GPCA research and innovation summit chemicals progress highlighted

  • Mar 25, 2019
  • Saudi Aramco

A powerful combination of youth and experience were in evidence at the Saudi Aramco sponsored Research and Innovation summit held by the Gulf Petrochemicals and Chemicals Association (GPCA) last week.

With attendees gathered from across the world of petrochemicals, chemicals, technology, engineering and research institutions, a spirit of innovation pervaded the summit’s venue in Bahrain as young university students networked with leading professionals and researchers.

The GPCA Research and Innovation summit’s inaugural address by HE Shaikh Mohammed bin Khalifa, Bahrain’s Minister of Oil and Gas, set the tone for the event. He highlighted the dynamism of the R&D that is happening in the Gulf region as it journeys toward a full-fledged ecosystem, as well as the fundamental role petrochemicals play in meeting both human wants and needs.

In particular, HE Shaikh Mohammed noted the role that the Dhahran Techno Valley and King Abdullah University of Science and Technology play in the region, however, he was keen to point out that more needs to be done to connect researchers together.
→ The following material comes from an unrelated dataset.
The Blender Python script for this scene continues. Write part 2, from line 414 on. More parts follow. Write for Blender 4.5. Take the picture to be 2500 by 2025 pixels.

He echoed the sentiments of all attendees by noting that all of the ingredients for success are present in the region, including the people, the products, and the companies.

Abdulaziz M. Al-Judaimi, Saudi Aramco’s senior vice president of Downstream, delivered the opening address for the first keynote session, “Oil-to-Chemicals — Breakthroughs in the Production of Petrochemicals.”

Thanking Sheikh Mohammed for his role in fostering technical events that serve the petrochemical’s industry, Al-Judaimi went on to highlight that at the end of 2017, chemicals production capacity at Saudi Aramco sites and joint ventures reached more than 31 million tons per annum.

He emphasized that the company is working “… to become the world’s leading integrated chemicals business, and is pursuing three routes to fulfill this aspiration — leveraging existing assets, developing a global business platform, and seeking selective organic and inorganic growth.”

Al-Judaimi went on to lay out both what Saudi Aramco’s downstream operations are delivering now, and the exciting future that lies ahead for the business. In particular, he highlighted the value addition created by expanding our portfolio with new products such as rubber and polyols, enhancing the offer to Saudi Aramco’s base oil customers, and establishing Saudi Aramco branded retail and lube businesses.

Knowing innovation is integral to the success of Saudi Aramco’s business, Al-Judaimi outlined to summit attendees that sustaining a global research and technology presence is a major component of the company’s strategic objective. Central to that is attracting and retaining leading scientists and technologists in the upstream, downstream, and strategic domains across Saudi Aramco’s global research network. He noted the company now has more than 1,500 researchers in the company’s global research and technology centers, spread across multiple time zones.

With the strong research capacity at the company’s disposal, Al-Judaimi highlighted Saudi Aramco’s investments in oil to petrochemicals, enabling the company to capture the growth opportunity in this high-value sector. He noted that the company’s efforts are being made in the context that petrochemicals are expected to be the largest driver of global oil demand; and fundamental to capturing value in petrochemicals is integration.

Al-Judaimi said that by leveraging feedstock advantage and reconfiguring the conventional refining approach, crude oil to chemicals technology can achieve a higher conversion rate — 45%-50% versus the industry average of 30% — to generate greater value across the hydrocarbon value chain. Al-Judaimi went on to note the company’s work with Petronas in Malaysia and partnerships with SABIC as prime examples of Saudi Aramco’s integration strategy.

Al-Judaimi highlighted that Saudi Aramco’s pioneering crude oil to chemicals technology targets a 70% crude oil to chemicals conversion rate. “If we are successful in crude to chemicals, it will transform the industry,” Al-Judaimi said.

The company’s commitment is clear. Saudi Aramco signed an agreement with CB&I and Chevron Lummus Global to accelerate, scale up, and commercialize Saudi Aramco’s Thermal Crude to Chemicals (TC2C™) technology, shifting the average conversion rate from 45% to more than 70% by 2020, while working to reduce overall energy and capital intensity.

Last year Aramco and SABIC signed an MoU to develop a fully integrated crude oil to chemicals (COTC) complex in the Kingdom. The COTC complex is expected to process 400,000 barrels per day of crude oil, which will produce approximately 9 million tons of chemicals and base oils annually. The complex is expected to start operations in 2025.